Worked Example: Consumer Equilibrium (Cardinal Approach)
A consumer has Rs 100 to spend on two goods: Momo (Rs 20 per plate) and Tea (Rs 10 per cup). The marginal utilities are:
| Units | MU of Momo | MU/P (Momo) | MU of Tea | MU/P (Tea) |
|---|---|---|---|---|
| 1 | 100 | 100/20 = 5 | 60 | 60/10 = 6 |
| 2 | 80 | 80/20 = 4 | 50 | 50/10 = 5 |
| 3 | 60 | 60/20 = 3 | 40 | 40/10 = 4 |
| 4 | 40 | 40/20 = 2 | 30 | 30/10 = 3 |
| 5 | 20 | 20/20 = 1 | 20 | 20/10 = 2 |
Solution: Equilibrium where MU/P is equal for both goods. At 3 Momos and 4 Teas: MU/P(Momo) = 3 and MU/P(Tea) = 3. Budget check: (3 × 20) + (4 × 10) = 60 + 40 = Rs 100 ✔️
Interpretation: The consumer maximises satisfaction by buying 3 plates of momo and 4 cups of tea. The last rupee spent on each good gives equal marginal utility (3 utils per rupee). Any other combination would give less total satisfaction.
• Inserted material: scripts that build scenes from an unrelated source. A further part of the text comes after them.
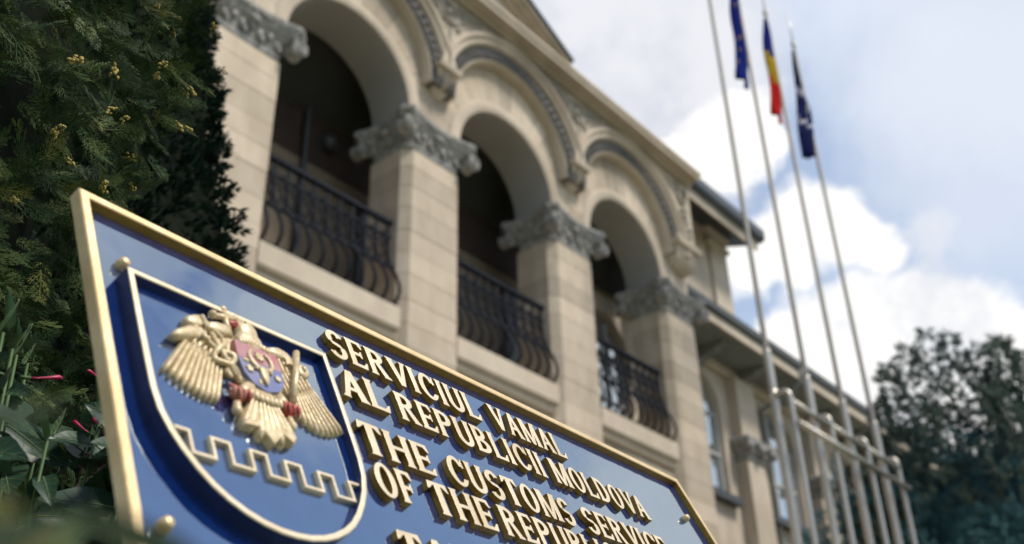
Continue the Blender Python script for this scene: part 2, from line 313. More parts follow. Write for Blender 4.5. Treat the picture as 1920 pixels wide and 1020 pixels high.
# capitals -----------------------------------------------------------
def capital_meshes():
    out = []
    # bell with acanthus lumps
    n = 14; rings = []
    def plan(w, dfront, concave, cut, m_):
        # closed outline around the pier: x in [-w,w], y in [-dfront, D+dfront]
        D = Y1 - Y0; pts = []
        x0, x1, y0, y1 = -w, w, -dfront, D + dfront
        cs = [((x0 + cut, y0), (x1 - cut, y0), (0, 1)), ((x1, y0 + cut), (x1, y1 - cut), (-1, 0)), ((x1 - cut, y1), (x0 + cut, y1), (0, -1)), ((x0, y1 - cut), (x0, y0 + cut), (1, 0))]
        for a, b_, nn in cs:
            for k in range(m_):
                t = k / (m_ - 1); q = 4 * t * (1 - t)
                pts.append((a[0] + (b_[0] - a[0]) * t + nn[0] * concave * q, a[1] + (b_[1] - a[1]) * t + nn[1] * concave * q))
        return pts
    b = MB(); m_ = 24
    levels = [(0, .0), (.04, .03), (.09, .03), (.10, .01), (.2, .03), (.3, .08), (.36, .14), (.40, .2)]
    for z, o in levels:
        base = plan(PW + o, o, .4 * o, .14 - .02, m_)
        r = []
        for j, (x, y) in enumerate(base):
            t = (j % m_) / (m_ - 1)
            amp = .022 * max(0, math.sin(math.pi * min(1, max(0, (z - .09) / .36)))) 
            wv = amp * (abs(math.sin(t * math.pi * 5)) * 1.3 - .4 + .35 * math.sin(t * 31 + z * 40))
            cx, cy = 0, (Y1 - Y0) / 2; dx, dy = x - cx, y - cy; L_ = math.hypot(dx, dy)
            r.append((x + dx / L_ * wv, y + dy / L_ * wv, z))
        rings.append(r)
    b.loft(rings); out.append(('capital_bell', b, 'carved'))
    a = MB(); rings = []
    for z, o, cc in ((.39, .22, .13), (.43, .25, .13), (.44, .235, .13), (.485, .27, .13), (.495, .255, .13), (.54, .30, .13), (.60, .305, .13), (.61, .28, .13), (.64, .28, .13)):
        rings.append([(x, y, z) for x, y in plan(PW + o, o, cc, .17, 16)])
    a.loft(rings); out.append(('abacus', a, 'carved'))
    # corner volutes: scroll rolls under the abacus corners
    D = Y1 - Y0
    for sx in (-1, 1):
        for (yy, sy) in ((-.13, -1), (D + .13, 1)):
            v = MB(); cx = sx * (PW + .14); cz = .27
            v.loft([[(cx + rr * math.cos(q), yy + dy, cz + rr * math.sin(q)) for q in [2 * math.pi * k / 14 for k in range(14)]] for rr, dy in ((.10, -.13), (.145, -.11), (.125, 0), (.145, .11), (.10, .13))])
            for side in (-1, 1):
                v.tube([(cx + .13 * (1 - k / 25) * math.cos(k * .55) * -sx, yy + side * .135, cz + .13 * (1 - k / 25) * math.sin(k * .55)) for k in range(22)], .018, 5)
            out.append(('volute', v, 'carved'))
    l = MB()
    # rosette lumps and pendant leaves on each face
    for k in range(7):
        t = -.75 + 1.5 * k / 6; x = t * PW
        l.ellipsoid((x, -.055 - .02 * (k % 2), .25 + .05 * (k % 2)), (.055, .04, .085), 8, 5)
        l.ellipsoid((-PW - .055, D * .5 + t * D * .5, .25 + .05 * (k % 2)), (.04, .055, .085), 8, 5)
        if k % 2 == 0:
            l.ellipsoid((x + .05, -.06, .17), (.04, .035, .05), 8, 5); l.ellipsoid((-PW - .06, D * .5 + t * D * .5 + .05, .17), (.035, .04, .05), 8, 5)
    l.ellipsoid((0, -.13, .40), (.10, .06, .07), 10, 6); l.ellipsoid((-PW - .13, D / 2, .40), (.06, .10, .07), 10, 6)
    out.append(('acanthus_leaf', l, 'carved'))
    return [(n_, b_.mesh(n_, m2, lambda p: (p[0] * K, p[1] * K, p[2] * K), smooth=True)) for n_, b_, m2 in out]
cap_me = capital_meshes()
for i, c in enumerate(PC[1:]):
    root = link('capital', cap_me[0][1], BLD, (c * K, Y0 * K, 10.5 * K + CAM_Z))
    for n_, me in cap_me[1:]:
        o = link(n_, me, root)
        if n_ == 'acanthus_leaf': o['kind'] = 'stuff'

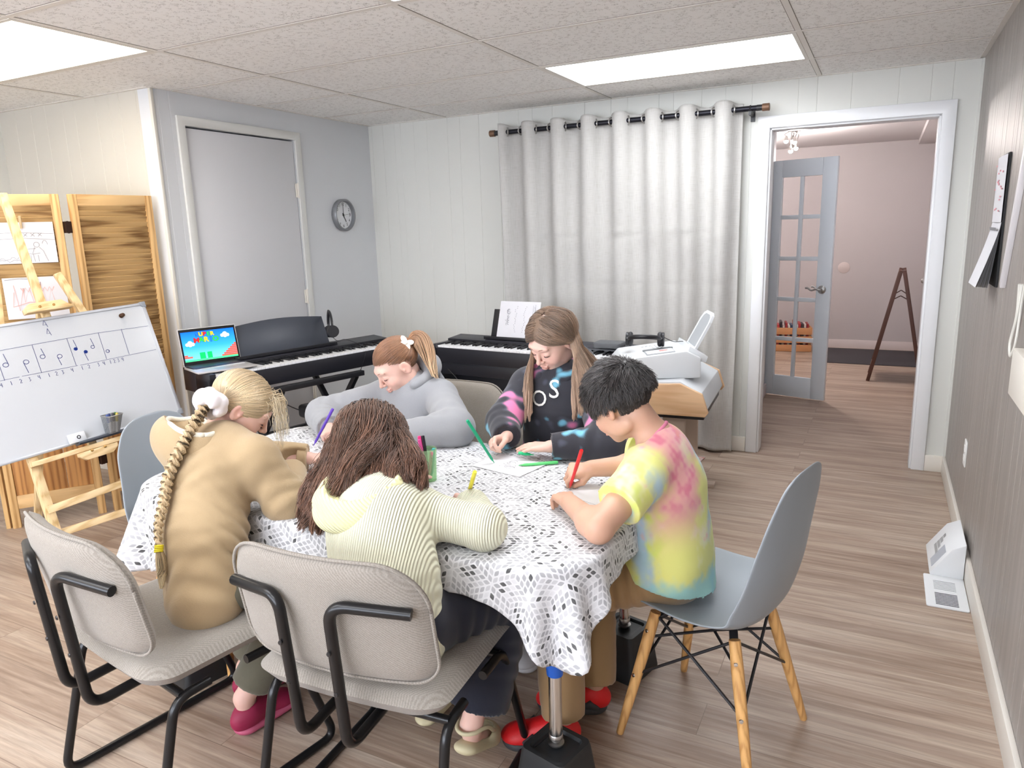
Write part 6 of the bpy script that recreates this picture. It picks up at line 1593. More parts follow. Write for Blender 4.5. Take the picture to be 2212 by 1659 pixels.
def guided(hc, HM, s_, d, low, end, rs, grow=(.03, .10), M1=12, M2=18, ctl=.07, endt=V(0, 0, -1), pull=.06, stop=(.5, 1), t1=None):
    low = low/np.linalg.norm(low, axis=1)[:, None]; dot = (d*low).sum(1).clip(-.999, .999); om = np.arccos(dot); g = rs.uniform(grow[0], grow[1], len(d)); out = []; sp_ = rs.uniform(stop[0], stop[1], len(d))
    for j in range(M1):
        t_ = j/(M1-1)*sp_; q = d*(np.sin((1-t_)*om)/np.sin(om))[:, None]+low*(np.sin(t_*om)/np.sin(om))[:, None]; q /= np.linalg.norm(q, axis=1)[:, None]
        out.append(V(hc)+((SC+q*SR*(1+g*np.minimum(1, t_*2+.2))[:, None])*s_) @ HM.T)
    P1 = out[-1]; T1 = out[-1]-out[-2]; T1 /= np.linalg.norm(T1, axis=1)[:, None]; T1 = T1 if t1 is None else t1
    for j in range(1, M2+1):
        t_ = j/M2; c1 = P1+T1*ctl; c2 = end-V(endt)*pull
        out.append((1-t_)**3*P1+3*(1-t_)**2*t_*c1+3*(1-t_)*t_*t_*c2+t_**3*end)
    return np.stack(out, 1)
# ================================================================== girl in the grey hoodie
def pony_paths(d, tie, rs, M=22, grow=(.035, .09)):
    dT = unit((V(tie)-SC)/SR); out = []
    dot = (d@dT).clip(-.999, .999); om = np.arccos(dot); g = rs.uniform(grow[0], grow[1], len(d))
    for j in range(M):
        t_ = j/(M-1); a = np.sin((1-t_)*om)/np.sin(om); b = np.sin(t_*om)/np.sin(om); q = d*a[:, None]+dT*b[:, None]; q /= np.linalg.norm(q, axis=1)[:, None]
        sag = q.copy(); sag[:, 2] -= .10*sin(pi*t_)*(np.abs(d[:, 0])); sag /= np.linalg.norm(sag, axis=1)[:, None]
        out.append(SC+sag*SR*(1+g*min(1, t_*3+.25))[:, None])
    return np.stack(out, 1)
def bundle(ctrl, rad, n, rs, M=22, tw=0, flare=1.0, wav=.0):
    C = np.array(bez(ctrl, 8)); idx = np.linspace(0, len(C)-1, M); C = np.stack([np.interp(idx, range(len(C)), C[:, i]) for i in range(3)], 1)
    T_ = np.gradient(C, axis=0); T_ /= np.linalg.norm(T_, axis=1)[:, None]; X_ = np.cross(T_, V(.2, .3, .93)); X_ /= np.linalg.norm(X_, axis=1)[:, None]; Y_ = np.cross(T_, X_)
    r_ = np.sqrt(rs.rand(n)); a = rs.uniform(0, 2*pi, n); R_ = np.interp(np.linspace(0, 1, M), np.linspace(0, 1, len(rad)), rad); out = []
    for j in range(M):
        aa = a+tw*j/M; w_ = wav*np.sin(j*.9+a*2)[:, None]; out.append(C[j]+(np.cos(aa)*r_)[:, None]*X_[j]*R_[j]+(np.sin(aa)*r_)[:, None]*Y_[j]*R_[j]+w_*X_[j])
    P_ = np.stack(out, 1); cutl = rs.uniform(.86, 1.0, n); 
    k = np.linspace(0, 1, M)[None]*cutl[:, None]*(M-1); i0 = np.floor(k).astype(int).clip(0, M-2); fr = (k-i0)[..., None]
    return P_[np.arange(n)[:, None], i0]*(1-fr)+P_[np.arange(n)[:, None], i0+1]*fr
def hood(parent, name, m, c, M, w_=.12, h_=.10, d_=.07, open_=True, base=.003, seed=1, cols=None, wall=.014):
    """a hood lying down behind the neck: a bag with an opening; frame M = (across, out from the back, up)"""
    c = V(c); S = SDF(c-.22, c+.22, .0055)
    S.ell(c, (w_, d_, h_), M, .02); S.ell(c+M @ V(0, -.012, .055), (w_-wall*1.6, d_-wall*.9, h_*.85), M, .012, 'sub')
    return garment(parent, name, S, m, [(c-M[:, 0]*.1, c+M[:, 0]*.1, c, .12)], .003, seed, cols, base)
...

Indifference Curve Properties — Visual Guide
| Property | Meaning | Why |
|---|---|---|
| Downward sloping | To maintain same utility, getting more X requires less Y | If both increase, utility increases (higher IC) |
| Convex to origin | MRS diminishes along the curve | As you have more X, you value each additional X less |
| Higher IC = more utility | Curves further from origin represent more of both goods | More is better (non-satiation assumption) |
| Never intersect | Two ICs cannot cross each other | If they did, same bundle would give two different utility levels — contradiction |
Income Effect vs Substitution Effect
| Type of Good | Price Falls | Substitution Effect | Income Effect | Net Effect |
|---|---|---|---|---|
| Normal Good | ↓ | Buy more (+) | Buy more (+) | Buy more — law of demand holds |
| Inferior Good | ↓ | Buy more (+) | Buy less (−) | Buy more if SE > IE — law holds |
| Giffen Good | ↓ | Buy more (+) | Buy MUCH less (−−) | Buy less — law of demand VIOLATED |
Exam Tips
Tip 1: Equi-marginal principle (MUx/Px = MUy/Py) numerical problems are very commonly tested — practice the table method shown above. Tip 2: Know all 4 properties of indifference curves with reasons (not just statements). Tip 3: Consumer equilibrium (ordinal): MRS = Px/Py at tangent point of IC and budget line. Tip 4: Income and substitution effects for normal, inferior, and Giffen goods — the table above is the fastest way to remember.